__SET EXERCISE__
Write out the data below in full. Keep it exact.
======== RECORDED DATA
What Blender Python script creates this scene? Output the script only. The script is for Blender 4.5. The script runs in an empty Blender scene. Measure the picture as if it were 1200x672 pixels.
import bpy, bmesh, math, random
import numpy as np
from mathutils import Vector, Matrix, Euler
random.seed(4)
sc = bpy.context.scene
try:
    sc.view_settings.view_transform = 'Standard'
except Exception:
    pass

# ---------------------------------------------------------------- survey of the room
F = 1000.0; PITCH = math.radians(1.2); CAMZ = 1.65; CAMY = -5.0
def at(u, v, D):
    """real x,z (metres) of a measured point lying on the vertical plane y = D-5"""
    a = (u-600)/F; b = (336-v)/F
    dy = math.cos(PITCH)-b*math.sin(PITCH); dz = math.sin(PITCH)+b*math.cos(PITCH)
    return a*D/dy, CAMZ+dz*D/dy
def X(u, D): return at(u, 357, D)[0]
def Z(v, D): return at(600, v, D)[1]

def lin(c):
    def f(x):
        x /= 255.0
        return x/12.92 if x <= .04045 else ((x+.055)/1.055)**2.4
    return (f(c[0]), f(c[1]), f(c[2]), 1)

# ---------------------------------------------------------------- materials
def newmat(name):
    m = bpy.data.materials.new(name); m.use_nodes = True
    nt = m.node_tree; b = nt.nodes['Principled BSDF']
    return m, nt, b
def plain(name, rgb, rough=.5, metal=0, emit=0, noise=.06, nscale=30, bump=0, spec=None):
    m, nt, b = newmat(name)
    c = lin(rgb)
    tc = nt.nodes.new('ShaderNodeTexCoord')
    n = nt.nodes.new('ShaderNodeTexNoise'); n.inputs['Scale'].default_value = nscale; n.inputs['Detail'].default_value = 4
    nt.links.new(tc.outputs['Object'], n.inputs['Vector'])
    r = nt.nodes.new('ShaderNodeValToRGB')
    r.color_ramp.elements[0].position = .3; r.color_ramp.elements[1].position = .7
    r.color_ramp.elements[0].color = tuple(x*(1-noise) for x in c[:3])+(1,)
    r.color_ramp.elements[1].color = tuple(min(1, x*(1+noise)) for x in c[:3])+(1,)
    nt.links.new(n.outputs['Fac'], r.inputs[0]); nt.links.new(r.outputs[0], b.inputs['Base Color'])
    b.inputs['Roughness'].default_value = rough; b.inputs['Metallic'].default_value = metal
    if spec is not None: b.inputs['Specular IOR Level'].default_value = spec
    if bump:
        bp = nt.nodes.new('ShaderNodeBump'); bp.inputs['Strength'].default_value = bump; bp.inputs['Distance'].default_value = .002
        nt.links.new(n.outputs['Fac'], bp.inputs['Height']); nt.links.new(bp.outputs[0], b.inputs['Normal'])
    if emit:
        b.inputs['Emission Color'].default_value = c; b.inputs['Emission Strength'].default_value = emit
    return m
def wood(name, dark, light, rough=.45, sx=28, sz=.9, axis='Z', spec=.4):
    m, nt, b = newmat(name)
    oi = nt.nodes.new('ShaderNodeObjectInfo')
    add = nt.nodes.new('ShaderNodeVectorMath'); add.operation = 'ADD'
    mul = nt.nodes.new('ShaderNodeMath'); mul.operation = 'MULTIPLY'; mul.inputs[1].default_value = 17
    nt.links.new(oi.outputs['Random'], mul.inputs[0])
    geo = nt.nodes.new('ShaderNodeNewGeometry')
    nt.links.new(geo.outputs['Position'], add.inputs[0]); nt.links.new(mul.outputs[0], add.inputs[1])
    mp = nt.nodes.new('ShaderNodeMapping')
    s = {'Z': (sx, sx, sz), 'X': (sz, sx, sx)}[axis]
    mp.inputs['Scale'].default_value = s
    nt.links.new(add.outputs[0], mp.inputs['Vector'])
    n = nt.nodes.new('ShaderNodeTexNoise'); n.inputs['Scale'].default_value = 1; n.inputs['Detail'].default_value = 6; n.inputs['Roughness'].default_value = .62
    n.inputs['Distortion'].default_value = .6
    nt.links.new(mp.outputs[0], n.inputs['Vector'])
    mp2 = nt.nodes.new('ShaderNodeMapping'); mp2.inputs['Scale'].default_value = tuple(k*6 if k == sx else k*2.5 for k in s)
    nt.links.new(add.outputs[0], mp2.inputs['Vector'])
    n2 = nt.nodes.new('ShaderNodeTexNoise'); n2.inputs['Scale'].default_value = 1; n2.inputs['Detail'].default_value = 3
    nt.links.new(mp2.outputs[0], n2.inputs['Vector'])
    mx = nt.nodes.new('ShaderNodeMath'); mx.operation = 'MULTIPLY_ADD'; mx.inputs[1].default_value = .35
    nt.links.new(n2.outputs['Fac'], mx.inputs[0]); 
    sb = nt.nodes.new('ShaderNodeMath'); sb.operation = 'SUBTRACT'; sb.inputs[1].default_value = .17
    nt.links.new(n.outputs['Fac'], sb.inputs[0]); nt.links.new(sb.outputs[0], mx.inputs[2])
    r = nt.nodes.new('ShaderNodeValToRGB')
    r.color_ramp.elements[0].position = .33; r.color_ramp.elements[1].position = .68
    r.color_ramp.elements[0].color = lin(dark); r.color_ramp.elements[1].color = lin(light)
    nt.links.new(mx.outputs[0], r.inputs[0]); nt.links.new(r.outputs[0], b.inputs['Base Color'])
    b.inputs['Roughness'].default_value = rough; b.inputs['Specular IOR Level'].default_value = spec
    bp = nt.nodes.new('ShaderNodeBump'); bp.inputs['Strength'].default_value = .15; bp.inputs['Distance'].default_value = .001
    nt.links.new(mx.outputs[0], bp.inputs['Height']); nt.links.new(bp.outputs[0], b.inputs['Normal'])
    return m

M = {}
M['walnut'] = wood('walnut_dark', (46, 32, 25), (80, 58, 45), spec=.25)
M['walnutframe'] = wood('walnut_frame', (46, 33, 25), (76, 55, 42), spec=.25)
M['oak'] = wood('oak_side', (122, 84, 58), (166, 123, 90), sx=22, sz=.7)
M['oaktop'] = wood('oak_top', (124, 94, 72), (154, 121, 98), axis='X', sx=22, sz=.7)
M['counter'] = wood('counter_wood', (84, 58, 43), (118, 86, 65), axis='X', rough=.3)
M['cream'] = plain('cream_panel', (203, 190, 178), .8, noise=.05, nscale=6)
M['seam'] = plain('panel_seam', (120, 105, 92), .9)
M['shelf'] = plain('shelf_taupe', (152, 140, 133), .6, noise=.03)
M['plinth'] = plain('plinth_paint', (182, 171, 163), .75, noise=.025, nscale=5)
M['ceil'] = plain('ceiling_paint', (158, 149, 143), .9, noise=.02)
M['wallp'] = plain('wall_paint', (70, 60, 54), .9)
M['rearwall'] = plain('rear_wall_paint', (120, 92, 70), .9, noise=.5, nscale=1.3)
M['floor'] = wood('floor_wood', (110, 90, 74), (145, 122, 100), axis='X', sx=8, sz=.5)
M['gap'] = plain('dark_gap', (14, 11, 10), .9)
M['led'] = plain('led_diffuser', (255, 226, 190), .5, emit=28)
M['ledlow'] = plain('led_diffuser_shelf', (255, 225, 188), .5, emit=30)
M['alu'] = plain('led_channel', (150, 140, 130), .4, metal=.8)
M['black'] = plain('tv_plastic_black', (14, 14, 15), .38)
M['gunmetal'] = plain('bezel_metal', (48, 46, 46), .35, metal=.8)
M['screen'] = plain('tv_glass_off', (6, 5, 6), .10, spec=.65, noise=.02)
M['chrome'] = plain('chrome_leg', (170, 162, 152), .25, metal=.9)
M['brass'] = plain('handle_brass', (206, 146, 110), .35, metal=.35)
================
__RESPONSE FOR THIS EXERCISE__
What Blender Python script creates this scene? Output the script only. The script is for Blender 4.5. The script runs in an empty Blender scene. Measure the picture as if it were 1200x672 pixels.
import bpy, bmesh, math, random
import numpy as np
from mathutils import Vector, Matrix, Euler
random.seed(4)
sc = bpy.context.scene
try:
    sc.view_settings.view_transform = 'Standard'
except Exception:
    pass

# ---------------------------------------------------------------- survey of the room
F = 1000.0; PITCH = math.radians(1.2); CAMZ = 1.65; CAMY = -5.0
def at(u, v, D):
    """real x,z (metres) of a measured point lying on the vertical plane y = D-5"""
    a = (u-600)/F; b = (336-v)/F
    dy = math.cos(PITCH)-b*math.sin(PITCH); dz = math.sin(PITCH)+b*math.cos(PITCH)
    return a*D/dy, CAMZ+dz*D/dy
def X(u, D): return at(u, 357, D)[0]
def Z(v, D): return at(600, v, D)[1]

def lin(c):
    def f(x):
        x /= 255.0
        return x/12.92 if x <= .04045 else ((x+.055)/1.055)**2.4
    return (f(c[0]), f(c[1]), f(c[2]), 1)

# ---------------------------------------------------------------- materials
def newmat(name):
    m = bpy.data.materials.new(name); m.use_nodes = True
    nt = m.node_tree; b = nt.nodes['Principled BSDF']
    return m, nt, b
def plain(name, rgb, rough=.5, metal=0, emit=0, noise=.06, nscale=30, bump=0, spec=None):
    m, nt, b = newmat(name)
    c = lin(rgb)
    tc = nt.nodes.new('ShaderNodeTexCoord')
    n = nt.nodes.new('ShaderNodeTexNoise'); n.inputs['Scale'].default_value = nscale; n.inputs['Detail'].default_value = 4
    nt.links.new(tc.outputs['Object'], n.inputs['Vector'])
    r = nt.nodes.new('ShaderNodeValToRGB')
    r.color_ramp.elements[0].position = .3; r.color_ramp.elements[1].position = .7
    r.color_ramp.elements[0].color = tuple(x*(1-noise) for x in c[:3])+(1,)
    r.color_ramp.elements[1].color = tuple(min(1, x*(1+noise)) for x in c[:3])+(1,)
    nt.links.new(n.outputs['Fac'], r.inputs[0]); nt.links.new(r.outputs[0], b.inputs['Base Color'])
    b.inputs['Roughness'].default_value = rough; b.inputs['Metallic'].default_value = metal
    if spec is not None: b.inputs['Specular IOR Level'].default_value = spec
    if bump:
        bp = nt.nodes.new('ShaderNodeBump'); bp.inputs['Strength'].default_value = bump; bp.inputs['Distance'].default_value = .002
        nt.links.new(n.outputs['Fac'], bp.inputs['Height']); nt.links.new(bp.outputs[0], b.inputs['Normal'])
    if emit:
        b.inputs['Emission Color'].default_value = c; b.inputs['Emission Strength'].default_value = emit
    return m
def wood(name, dark, light, rough=.45, sx=28, sz=.9, axis='Z', spec=.4):
    m, nt, b = newmat(name)
    oi = nt.nodes.new('ShaderNodeObjectInfo')
    add = nt.nodes.new('ShaderNodeVectorMath'); add.operation = 'ADD'
    mul = nt.nodes.new('ShaderNodeMath'); mul.operation = 'MULTIPLY'; mul.inputs[1].default_value = 17
    nt.links.new(oi.outputs['Random'], mul.inputs[0])
    geo = nt.nodes.new('ShaderNodeNewGeometry')
    nt.links.new(geo.outputs['Position'], add.inputs[0]); nt.links.new(mul.outputs[0], add.inputs[1])
    mp = nt.nodes.new('ShaderNodeMapping')
    s = {'Z': (sx, sx, sz), 'X': (sz, sx, sx)}[axis]
    mp.inputs['Scale'].default_value = s
    nt.links.new(add.outputs[0], mp.inputs['Vector'])
    n = nt.nodes.new('ShaderNodeTexNoise'); n.inputs['Scale'].default_value = 1; n.inputs['Detail'].default_value = 6; n.inputs['Roughness'].default_value = .62
    n.inputs['Distortion'].default_value = .6
    nt.links.new(mp.outputs[0], n.inputs['Vector'])
    mp2 = nt.nodes.new('ShaderNodeMapping'); mp2.inputs['Scale'].default_value = tuple(k*6 if k == sx else k*2.5 for k in s)
    nt.links.new(add.outputs[0], mp2.inputs['Vector'])
    n2 = nt.nodes.new('ShaderNodeTexNoise'); n2.inputs['Scale'].default_value = 1; n2.inputs['Detail'].default_value = 3
    nt.links.new(mp2.outputs[0], n2.inputs['Vector'])
    mx = nt.nodes.new('ShaderNodeMath'); mx.operation = 'MULTIPLY_ADD'; mx.inputs[1].default_value = .35
    nt.links.new(n2.outputs['Fac'], mx.inputs[0]); 
    sb = nt.nodes.new('ShaderNodeMath'); sb.operation = 'SUBTRACT'; sb.inputs[1].default_value = .17
    nt.links.new(n.outputs['Fac'], sb.inputs[0]); nt.links.new(sb.outputs[0], mx.inputs[2])
    r = nt.nodes.new('ShaderNodeValToRGB')
    r.color_ramp.elements[0].position = .33; r.color_ramp.elements[1].position = .68
    r.color_ramp.elements[0].color = lin(dark); r.color_ramp.elements[1].color = lin(light)
    nt.links.new(mx.outputs[0], r.inputs[0]); nt.links.new(r.outputs[0], b.inputs['Base Color'])
    b.inputs['Roughness'].default_value = rough; b.inputs['Specular IOR Level'].default_value = spec
    bp = nt.nodes.new('ShaderNodeBump'); bp.inputs['Strength'].default_value = .15; bp.inputs['Distance'].default_value = .001
    nt.links.new(mx.outputs[0], bp.inputs['Height']); nt.links.new(bp.outputs[0], b.inputs['Normal'])
    return m

M = {}
M['walnut'] = wood('walnut_dark', (46, 32, 25), (80, 58, 45), spec=.25)
M['walnutframe'] = wood('walnut_frame', (46, 33, 25), (76, 55, 42), spec=.25)
M['oak'] = wood('oak_side', (122, 84, 58), (166, 123, 90), sx=22, sz=.7)
M['oaktop'] = wood('oak_top', (124, 94, 72), (154, 121, 98), axis='X', sx=22, sz=.7)
M['counter'] = wood('counter_wood', (84, 58, 43), (118, 86, 65), axis='X', rough=.3)
M['cream'] = plain('cream_panel', (203, 190, 178), .8, noise=.05, nscale=6)
M['seam'] = plain('panel_seam', (120, 105, 92), .9)
M['shelf'] = plain('shelf_taupe', (152, 140, 133), .6, noise=.03)
M['plinth'] = plain('plinth_paint', (182, 171, 163), .75, noise=.025, nscale=5)
M['ceil'] = plain('ceiling_paint', (158, 149, 143), .9, noise=.02)
M['wallp'] = plain('wall_paint', (70, 60, 54), .9)
M['rearwall'] = plain('rear_wall_paint', (120, 92, 70), .9, noise=.5, nscale=1.3)
M['floor'] = wood('floor_wood', (110, 90, 74), (145, 122, 100), axis='X', sx=8, sz=.5)
M['gap'] = plain('dark_gap', (14, 11, 10), .9)
M['led'] = plain('led_diffuser', (255, 226, 190), .5, emit=28)
M['ledlow'] = plain('led_diffuser_shelf', (255, 225, 188), .5, emit=30)
M['alu'] = plain('led_channel', (150, 140, 130), .4, metal=.8)
M['black'] = plain('tv_plastic_black', (14, 14, 15), .38)
M['gunmetal'] = plain('bezel_metal', (48, 46, 46), .35, metal=.8)
M['screen'] = plain('tv_glass_off', (6, 5, 6), .10, spec=.65, noise=.02)
M['chrome'] = plain('chrome_leg', (170, 162, 152), .25, metal=.9)
M['brass'] = plain('handle_brass', (206, 146, 110), .35, metal=.35)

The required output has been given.